# INSTRUCTIONS FOR THE TASK:
What is needed is the run of lines from the one containing "Recreate this scene" through the one containing "COL = S.collection", echoed exactly, with both ends kept and nothing added.

# TASK DATA:
****************
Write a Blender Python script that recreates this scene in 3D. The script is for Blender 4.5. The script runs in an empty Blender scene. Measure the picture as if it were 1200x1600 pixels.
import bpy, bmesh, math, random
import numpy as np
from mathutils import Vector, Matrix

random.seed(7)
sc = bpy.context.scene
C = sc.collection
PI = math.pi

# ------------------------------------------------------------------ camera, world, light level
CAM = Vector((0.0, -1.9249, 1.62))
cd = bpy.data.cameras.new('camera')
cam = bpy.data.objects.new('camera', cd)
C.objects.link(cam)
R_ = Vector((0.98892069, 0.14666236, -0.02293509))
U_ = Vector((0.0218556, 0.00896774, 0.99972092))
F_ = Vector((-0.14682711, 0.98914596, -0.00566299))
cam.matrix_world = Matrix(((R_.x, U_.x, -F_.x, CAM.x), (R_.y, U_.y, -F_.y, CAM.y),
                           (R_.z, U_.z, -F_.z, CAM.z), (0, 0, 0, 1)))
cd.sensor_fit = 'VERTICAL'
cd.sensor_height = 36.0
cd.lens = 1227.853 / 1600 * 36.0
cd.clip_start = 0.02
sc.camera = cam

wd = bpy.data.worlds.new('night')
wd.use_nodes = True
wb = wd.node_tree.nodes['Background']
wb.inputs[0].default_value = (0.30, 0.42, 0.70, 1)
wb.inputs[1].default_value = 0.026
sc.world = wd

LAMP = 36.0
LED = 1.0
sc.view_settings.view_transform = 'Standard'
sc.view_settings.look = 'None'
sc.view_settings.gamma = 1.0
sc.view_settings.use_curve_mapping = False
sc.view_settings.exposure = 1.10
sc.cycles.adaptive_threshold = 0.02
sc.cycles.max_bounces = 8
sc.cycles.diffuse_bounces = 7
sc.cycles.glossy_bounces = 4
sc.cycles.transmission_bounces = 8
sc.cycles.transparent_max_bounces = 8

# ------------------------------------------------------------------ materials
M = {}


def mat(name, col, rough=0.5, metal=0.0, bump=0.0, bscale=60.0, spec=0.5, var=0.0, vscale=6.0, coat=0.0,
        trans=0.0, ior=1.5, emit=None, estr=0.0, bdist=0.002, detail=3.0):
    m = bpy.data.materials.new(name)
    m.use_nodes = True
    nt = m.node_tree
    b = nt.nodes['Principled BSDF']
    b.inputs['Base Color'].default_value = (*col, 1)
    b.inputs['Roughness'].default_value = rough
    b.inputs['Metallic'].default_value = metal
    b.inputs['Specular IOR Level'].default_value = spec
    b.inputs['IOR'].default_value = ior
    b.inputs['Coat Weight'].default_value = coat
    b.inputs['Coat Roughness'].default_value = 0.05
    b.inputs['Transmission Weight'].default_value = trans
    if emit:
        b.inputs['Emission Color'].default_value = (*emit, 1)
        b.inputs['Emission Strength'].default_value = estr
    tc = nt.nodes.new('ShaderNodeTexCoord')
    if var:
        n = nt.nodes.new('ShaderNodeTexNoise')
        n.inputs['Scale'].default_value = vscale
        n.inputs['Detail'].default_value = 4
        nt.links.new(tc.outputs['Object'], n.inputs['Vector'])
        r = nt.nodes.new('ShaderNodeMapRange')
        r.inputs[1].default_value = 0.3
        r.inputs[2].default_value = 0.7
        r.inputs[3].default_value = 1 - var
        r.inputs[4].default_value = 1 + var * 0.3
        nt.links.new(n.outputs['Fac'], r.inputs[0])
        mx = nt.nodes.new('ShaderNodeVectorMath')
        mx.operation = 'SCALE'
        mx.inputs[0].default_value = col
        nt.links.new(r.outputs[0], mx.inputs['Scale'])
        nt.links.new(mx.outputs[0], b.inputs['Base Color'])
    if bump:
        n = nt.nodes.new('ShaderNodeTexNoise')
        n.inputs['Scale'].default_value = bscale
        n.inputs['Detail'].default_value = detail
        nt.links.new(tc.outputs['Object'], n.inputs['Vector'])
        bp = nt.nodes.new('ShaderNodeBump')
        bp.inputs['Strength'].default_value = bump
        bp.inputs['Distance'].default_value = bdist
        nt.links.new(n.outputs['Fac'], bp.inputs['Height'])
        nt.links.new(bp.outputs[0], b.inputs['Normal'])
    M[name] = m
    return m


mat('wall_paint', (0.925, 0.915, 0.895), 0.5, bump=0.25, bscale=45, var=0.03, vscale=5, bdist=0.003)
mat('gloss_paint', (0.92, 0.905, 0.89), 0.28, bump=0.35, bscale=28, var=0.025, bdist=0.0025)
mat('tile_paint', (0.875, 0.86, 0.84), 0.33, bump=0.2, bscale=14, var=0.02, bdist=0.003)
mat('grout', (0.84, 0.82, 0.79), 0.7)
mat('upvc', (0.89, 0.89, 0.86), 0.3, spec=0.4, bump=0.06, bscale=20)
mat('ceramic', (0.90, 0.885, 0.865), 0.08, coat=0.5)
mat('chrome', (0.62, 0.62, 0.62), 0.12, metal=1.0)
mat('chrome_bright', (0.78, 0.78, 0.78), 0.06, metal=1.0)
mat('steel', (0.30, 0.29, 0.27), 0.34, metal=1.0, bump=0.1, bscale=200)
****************
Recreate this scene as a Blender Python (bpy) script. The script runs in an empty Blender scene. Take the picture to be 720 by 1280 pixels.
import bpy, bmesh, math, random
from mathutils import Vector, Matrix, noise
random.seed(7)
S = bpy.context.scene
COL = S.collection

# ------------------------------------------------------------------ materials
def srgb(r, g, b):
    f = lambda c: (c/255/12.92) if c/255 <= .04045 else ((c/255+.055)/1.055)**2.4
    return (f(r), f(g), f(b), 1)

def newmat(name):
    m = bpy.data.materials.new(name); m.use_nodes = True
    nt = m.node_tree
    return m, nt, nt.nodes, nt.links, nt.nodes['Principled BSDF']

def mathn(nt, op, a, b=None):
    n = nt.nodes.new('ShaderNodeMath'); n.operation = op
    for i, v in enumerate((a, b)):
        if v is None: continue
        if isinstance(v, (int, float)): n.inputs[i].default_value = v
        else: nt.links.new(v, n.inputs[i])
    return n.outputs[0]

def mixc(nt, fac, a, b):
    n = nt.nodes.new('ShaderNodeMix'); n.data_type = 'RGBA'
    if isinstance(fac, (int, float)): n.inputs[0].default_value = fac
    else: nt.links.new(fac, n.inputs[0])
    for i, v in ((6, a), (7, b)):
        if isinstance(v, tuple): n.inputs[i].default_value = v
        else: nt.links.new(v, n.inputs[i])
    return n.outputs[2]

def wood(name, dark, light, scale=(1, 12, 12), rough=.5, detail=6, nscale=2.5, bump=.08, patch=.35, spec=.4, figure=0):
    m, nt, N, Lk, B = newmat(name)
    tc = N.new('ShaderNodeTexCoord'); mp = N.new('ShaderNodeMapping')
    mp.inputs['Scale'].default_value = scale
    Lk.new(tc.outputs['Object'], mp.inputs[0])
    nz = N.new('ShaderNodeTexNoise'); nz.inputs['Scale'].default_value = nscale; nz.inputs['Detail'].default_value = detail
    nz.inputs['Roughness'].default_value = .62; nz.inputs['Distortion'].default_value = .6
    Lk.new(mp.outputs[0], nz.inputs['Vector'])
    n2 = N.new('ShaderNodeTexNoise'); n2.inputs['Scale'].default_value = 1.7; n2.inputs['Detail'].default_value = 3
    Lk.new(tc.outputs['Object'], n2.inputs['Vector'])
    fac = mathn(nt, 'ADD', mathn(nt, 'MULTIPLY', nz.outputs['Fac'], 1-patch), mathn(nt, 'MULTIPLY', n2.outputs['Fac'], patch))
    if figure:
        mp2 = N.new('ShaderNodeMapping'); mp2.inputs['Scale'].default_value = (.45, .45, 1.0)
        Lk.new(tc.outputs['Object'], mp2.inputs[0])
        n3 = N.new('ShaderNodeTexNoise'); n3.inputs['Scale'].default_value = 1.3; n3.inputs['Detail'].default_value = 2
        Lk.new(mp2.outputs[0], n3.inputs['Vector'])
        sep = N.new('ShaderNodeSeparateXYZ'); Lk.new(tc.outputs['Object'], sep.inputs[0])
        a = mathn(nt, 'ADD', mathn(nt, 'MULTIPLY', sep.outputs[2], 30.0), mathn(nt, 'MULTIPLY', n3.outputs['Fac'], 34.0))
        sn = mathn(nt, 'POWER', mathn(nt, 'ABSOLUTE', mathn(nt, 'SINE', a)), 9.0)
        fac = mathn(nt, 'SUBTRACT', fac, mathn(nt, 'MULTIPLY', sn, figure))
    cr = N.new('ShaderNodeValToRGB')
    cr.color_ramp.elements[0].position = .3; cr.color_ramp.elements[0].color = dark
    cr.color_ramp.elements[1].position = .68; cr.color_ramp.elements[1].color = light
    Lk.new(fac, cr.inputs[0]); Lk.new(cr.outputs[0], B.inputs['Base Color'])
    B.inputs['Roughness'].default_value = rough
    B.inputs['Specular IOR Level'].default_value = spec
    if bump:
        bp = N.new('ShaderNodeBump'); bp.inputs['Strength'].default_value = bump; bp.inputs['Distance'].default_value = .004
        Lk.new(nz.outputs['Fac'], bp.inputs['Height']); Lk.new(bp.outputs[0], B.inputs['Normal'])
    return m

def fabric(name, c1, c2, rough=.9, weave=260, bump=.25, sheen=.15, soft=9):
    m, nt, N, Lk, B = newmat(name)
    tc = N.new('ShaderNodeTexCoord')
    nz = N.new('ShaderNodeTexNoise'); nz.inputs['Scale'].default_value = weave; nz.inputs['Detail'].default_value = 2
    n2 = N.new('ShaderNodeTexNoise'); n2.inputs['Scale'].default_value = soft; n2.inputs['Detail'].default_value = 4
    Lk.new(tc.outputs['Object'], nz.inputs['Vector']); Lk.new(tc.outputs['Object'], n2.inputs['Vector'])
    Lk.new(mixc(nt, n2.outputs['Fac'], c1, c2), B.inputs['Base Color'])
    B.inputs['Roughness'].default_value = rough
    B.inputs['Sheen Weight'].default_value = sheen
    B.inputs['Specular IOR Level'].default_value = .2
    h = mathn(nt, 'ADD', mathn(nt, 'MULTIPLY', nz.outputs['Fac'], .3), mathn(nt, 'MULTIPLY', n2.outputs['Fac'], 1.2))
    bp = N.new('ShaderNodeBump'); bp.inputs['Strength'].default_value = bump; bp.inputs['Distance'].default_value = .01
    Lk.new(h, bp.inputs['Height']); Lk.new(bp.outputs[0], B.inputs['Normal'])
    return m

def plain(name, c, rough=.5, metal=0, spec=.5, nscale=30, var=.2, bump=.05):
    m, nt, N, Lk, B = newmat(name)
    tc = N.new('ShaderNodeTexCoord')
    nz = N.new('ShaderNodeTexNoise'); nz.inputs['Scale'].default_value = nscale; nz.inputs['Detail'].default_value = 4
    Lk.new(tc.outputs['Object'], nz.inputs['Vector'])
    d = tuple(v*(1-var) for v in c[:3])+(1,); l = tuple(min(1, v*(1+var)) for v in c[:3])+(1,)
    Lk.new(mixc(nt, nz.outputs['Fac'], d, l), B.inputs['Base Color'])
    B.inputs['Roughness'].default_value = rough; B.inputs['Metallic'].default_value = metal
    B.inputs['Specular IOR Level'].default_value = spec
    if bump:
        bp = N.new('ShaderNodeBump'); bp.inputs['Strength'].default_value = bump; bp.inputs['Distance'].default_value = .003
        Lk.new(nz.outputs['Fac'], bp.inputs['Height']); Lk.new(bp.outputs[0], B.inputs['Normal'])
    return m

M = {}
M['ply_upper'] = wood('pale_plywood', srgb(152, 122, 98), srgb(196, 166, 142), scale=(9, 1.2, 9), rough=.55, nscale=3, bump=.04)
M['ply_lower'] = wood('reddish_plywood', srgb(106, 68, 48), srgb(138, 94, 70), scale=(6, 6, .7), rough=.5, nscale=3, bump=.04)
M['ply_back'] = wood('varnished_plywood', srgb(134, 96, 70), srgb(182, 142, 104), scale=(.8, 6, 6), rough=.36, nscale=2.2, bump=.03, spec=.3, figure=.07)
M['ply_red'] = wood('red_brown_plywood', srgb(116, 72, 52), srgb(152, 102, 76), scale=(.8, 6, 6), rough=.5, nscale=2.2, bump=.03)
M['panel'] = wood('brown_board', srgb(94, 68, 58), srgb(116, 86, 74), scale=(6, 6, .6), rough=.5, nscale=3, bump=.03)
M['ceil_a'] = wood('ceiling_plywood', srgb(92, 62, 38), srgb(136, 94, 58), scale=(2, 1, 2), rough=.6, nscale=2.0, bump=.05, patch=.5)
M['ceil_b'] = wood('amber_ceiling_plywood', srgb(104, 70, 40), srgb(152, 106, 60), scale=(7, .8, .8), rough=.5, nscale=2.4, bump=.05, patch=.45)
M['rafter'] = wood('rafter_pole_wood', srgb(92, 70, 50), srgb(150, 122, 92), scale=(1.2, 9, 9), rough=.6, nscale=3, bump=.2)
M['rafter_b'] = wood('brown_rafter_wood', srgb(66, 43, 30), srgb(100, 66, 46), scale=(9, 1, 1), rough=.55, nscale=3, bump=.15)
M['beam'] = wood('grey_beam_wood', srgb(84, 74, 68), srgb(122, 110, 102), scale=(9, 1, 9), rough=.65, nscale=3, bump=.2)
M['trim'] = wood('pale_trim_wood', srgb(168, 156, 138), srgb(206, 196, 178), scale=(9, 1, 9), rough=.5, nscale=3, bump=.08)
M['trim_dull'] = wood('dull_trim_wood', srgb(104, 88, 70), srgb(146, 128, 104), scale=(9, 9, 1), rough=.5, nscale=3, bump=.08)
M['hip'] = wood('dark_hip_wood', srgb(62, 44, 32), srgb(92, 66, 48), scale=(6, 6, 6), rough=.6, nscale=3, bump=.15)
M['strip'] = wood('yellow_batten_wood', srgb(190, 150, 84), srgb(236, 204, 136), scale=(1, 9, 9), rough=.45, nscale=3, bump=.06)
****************
# TASK RESPONSE:
Recreate this scene as a Blender Python (bpy) script. The script runs in an empty Blender scene. Take the picture to be 720 by 1280 pixels.
import bpy, bmesh, math, random
from mathutils import Vector, Matrix, noise
random.seed(7)
S = bpy.context.scene
COL = S.collection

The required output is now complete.